Show the Value to Leaders (You and Peers)
Leaders need discipline just as much as their teams do. CBC strips away excuses and forces leaders to show up with clarity.
- Objective record: CBC agreements become the “paper trail” of what was asked, what was promised, and what was delivered.
- Less babysitting: Because expectations are explicit, you don’t have to hover. Autonomy is built into the contract.
- Performance clarity: If someone consistently fails CBC agreements, you’re not debating “effort” or “intent.” You’ve got black-and-white evidence of underperformance.
- Fewer surprises: Dependencies and risks are spelled out upfront, so leadership can intervene before things go sideways.
Contrast with Traditional Approaches
OKRs and KPIs love to pretend they create alignment. In reality, they’re just vague targets dressed up as strategy.

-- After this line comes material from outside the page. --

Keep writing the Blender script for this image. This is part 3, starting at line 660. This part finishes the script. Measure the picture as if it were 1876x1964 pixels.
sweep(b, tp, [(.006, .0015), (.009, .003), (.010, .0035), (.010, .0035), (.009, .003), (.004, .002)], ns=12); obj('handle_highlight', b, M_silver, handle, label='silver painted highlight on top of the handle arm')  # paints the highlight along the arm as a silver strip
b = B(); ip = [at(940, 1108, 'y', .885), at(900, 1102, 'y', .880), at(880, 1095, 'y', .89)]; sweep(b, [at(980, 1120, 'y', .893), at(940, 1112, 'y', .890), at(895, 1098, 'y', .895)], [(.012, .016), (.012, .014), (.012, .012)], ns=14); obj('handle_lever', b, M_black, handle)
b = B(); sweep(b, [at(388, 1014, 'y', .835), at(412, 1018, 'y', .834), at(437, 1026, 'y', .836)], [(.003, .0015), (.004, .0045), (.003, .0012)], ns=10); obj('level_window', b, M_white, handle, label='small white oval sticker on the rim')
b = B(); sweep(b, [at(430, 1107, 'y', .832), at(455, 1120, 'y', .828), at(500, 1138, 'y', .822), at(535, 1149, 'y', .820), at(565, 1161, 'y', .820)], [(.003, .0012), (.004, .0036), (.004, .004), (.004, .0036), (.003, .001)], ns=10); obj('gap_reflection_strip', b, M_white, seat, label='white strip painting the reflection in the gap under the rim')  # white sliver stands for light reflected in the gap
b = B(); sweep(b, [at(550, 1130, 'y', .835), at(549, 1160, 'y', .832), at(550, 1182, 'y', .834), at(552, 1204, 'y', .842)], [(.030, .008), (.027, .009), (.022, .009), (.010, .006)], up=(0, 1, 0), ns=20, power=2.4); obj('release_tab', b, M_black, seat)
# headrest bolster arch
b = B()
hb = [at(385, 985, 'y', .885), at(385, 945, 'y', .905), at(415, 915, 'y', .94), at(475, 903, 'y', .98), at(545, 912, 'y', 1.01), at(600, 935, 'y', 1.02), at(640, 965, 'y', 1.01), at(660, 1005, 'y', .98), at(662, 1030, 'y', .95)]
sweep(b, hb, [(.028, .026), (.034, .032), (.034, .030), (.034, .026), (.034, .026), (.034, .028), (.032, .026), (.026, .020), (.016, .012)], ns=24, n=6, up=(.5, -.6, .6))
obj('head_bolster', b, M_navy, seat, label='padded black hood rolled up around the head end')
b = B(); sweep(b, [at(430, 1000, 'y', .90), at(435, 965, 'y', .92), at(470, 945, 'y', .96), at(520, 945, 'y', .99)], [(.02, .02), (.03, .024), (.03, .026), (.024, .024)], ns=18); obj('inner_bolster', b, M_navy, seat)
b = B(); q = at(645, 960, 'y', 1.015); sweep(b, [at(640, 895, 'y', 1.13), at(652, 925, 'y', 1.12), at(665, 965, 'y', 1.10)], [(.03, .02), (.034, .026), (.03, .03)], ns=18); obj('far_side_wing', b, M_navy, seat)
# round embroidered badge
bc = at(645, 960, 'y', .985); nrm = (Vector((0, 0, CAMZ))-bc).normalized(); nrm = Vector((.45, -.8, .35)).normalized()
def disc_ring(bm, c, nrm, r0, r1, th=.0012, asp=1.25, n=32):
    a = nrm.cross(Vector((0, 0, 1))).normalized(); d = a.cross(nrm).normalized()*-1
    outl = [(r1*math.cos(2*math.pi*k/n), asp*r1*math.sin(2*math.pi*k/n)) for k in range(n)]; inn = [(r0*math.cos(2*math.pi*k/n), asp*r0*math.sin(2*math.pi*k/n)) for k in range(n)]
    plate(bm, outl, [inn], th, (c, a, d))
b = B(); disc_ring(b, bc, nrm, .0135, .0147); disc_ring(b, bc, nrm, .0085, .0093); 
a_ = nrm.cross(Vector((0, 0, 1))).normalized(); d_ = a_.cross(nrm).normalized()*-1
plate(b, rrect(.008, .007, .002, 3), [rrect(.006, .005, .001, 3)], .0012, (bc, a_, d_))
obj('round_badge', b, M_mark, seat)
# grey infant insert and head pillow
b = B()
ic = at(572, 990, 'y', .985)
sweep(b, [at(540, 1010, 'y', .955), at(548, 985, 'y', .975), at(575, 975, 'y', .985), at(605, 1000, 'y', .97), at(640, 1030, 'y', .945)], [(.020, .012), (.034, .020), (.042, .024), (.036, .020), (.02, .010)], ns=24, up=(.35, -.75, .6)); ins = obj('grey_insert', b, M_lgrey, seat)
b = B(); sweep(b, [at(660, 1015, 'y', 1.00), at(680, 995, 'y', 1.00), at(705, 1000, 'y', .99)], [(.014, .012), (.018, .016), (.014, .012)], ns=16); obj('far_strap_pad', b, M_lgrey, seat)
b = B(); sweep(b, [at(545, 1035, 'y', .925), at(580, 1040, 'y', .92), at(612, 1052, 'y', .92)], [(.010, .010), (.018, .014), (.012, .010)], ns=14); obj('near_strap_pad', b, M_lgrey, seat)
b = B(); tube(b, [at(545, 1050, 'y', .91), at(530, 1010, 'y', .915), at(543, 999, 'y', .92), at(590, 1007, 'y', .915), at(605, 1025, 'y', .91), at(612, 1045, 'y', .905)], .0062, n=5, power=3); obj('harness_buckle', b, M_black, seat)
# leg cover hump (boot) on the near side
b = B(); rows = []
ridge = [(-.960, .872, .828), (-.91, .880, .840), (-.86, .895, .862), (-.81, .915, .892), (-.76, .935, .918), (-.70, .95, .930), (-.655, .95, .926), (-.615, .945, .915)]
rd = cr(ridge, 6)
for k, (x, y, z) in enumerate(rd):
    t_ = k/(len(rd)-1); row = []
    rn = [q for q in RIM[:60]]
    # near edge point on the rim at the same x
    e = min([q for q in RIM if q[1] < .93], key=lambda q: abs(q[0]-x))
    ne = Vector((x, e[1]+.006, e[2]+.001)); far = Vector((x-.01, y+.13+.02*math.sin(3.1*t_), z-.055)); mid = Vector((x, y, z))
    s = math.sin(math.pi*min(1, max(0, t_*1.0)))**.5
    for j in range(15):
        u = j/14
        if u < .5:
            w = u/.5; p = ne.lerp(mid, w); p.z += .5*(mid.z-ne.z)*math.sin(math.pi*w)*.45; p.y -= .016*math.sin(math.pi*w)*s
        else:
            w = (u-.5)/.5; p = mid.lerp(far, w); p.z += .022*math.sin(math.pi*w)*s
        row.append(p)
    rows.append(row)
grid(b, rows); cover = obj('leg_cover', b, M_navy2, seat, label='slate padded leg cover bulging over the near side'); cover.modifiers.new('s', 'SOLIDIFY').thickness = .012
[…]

- OKRs: Aspirational and elastic. They’re great for executive slide decks, but they let managers quietly shift the bar mid-quarter. CBC doesn’t allow that bait-and-switch.

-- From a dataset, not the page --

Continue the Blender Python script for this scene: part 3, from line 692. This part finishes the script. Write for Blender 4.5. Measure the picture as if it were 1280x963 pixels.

- KPIs: Fine for measuring trends, useless for executing projects. A KPI tells you conversion dropped, but it doesn’t tell you who was supposed to fix it, by when, or with what output. CBC nails that down.
- Agile theater: Daily standups and sprint rituals might give the illusion of progress, but without clear contracts, they just shuffle tasks around. CBC says: no contract, no work.
Scenario: Startup in Chaos Mode
A five-person startup is rushing to build an MVP. The CEO keeps saying, “We need this feature by Friday.” By Wednesday, the “this feature” has been redefined twice. Engineers are frustrated, deadlines slip, and everyone feels like they’re drowning.
Introduce CBC: the engineer and CEO sit down and draft a one-page agreement. The Objective: launch the payment flow. Deliverables: checkout screen, Stripe integration, receipt email. Success Criteria: a customer can pay and get confirmation. Dependencies: design sign-off, Stripe account configured. Deadline: Friday at 5pm.
Now the engineer knows exactly what’s expected, and the CEO can’t suddenly decide “Oh, add subscriptions too” without tearing up the agreement. Both sides are protected, and progress stops being a guessing game.
Takeaway
CBC sells itself once people see it in action: it protects operators from chaos and leaders from excuses. Unlike OKRs and KPIs, which measure activity without guaranteeing outcomes, CBC defines success upfront and locks it in. That’s not just value — it’s sanity.